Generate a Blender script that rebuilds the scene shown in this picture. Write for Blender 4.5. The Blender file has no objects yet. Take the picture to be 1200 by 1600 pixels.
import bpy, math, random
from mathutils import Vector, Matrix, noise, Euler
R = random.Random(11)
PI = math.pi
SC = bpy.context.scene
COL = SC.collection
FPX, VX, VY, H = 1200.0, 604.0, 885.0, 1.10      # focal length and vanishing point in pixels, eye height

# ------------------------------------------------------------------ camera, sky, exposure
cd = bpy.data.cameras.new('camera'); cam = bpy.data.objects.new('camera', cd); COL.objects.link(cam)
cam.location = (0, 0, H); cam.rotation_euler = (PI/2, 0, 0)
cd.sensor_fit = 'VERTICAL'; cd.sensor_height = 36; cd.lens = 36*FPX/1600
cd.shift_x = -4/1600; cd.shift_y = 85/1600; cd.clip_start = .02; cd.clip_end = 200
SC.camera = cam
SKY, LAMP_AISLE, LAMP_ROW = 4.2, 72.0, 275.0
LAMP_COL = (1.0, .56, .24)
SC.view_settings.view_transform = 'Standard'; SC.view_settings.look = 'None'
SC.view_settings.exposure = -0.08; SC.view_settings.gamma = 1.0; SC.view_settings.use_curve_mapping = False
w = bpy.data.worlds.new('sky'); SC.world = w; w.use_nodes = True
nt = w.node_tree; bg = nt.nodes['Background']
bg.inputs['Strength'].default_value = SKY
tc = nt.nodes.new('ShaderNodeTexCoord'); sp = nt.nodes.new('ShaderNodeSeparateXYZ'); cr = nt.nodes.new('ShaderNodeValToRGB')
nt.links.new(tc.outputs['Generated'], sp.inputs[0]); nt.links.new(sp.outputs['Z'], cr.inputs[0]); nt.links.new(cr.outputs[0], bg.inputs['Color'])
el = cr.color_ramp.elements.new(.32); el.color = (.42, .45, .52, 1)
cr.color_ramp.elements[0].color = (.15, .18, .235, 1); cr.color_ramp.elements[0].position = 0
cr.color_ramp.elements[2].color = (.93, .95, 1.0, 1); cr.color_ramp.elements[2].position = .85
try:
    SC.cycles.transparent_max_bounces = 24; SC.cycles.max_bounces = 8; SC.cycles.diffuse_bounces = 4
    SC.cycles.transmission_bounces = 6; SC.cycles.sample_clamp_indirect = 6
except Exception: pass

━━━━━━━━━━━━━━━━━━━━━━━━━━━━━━

Return the lines above precisely as they appear, beginning at the first line and ending at the line with "FPX, VX, VY, H", and nothing after it.

Answer:
Generate a Blender script that rebuilds the scene shown in this picture. Write for Blender 4.5. The Blender file has no objects yet. Take the picture to be 1200 by 1600 pixels.
import bpy, math, random
from mathutils import Vector, Matrix, noise, Euler
R = random.Random(11)
PI = math.pi
SC = bpy.context.scene
COL = SC.collection
FPX, VX, VY, H = 1200.0, 604.0, 885.0, 1.10      # focal length and vanishing point in pixels, eye height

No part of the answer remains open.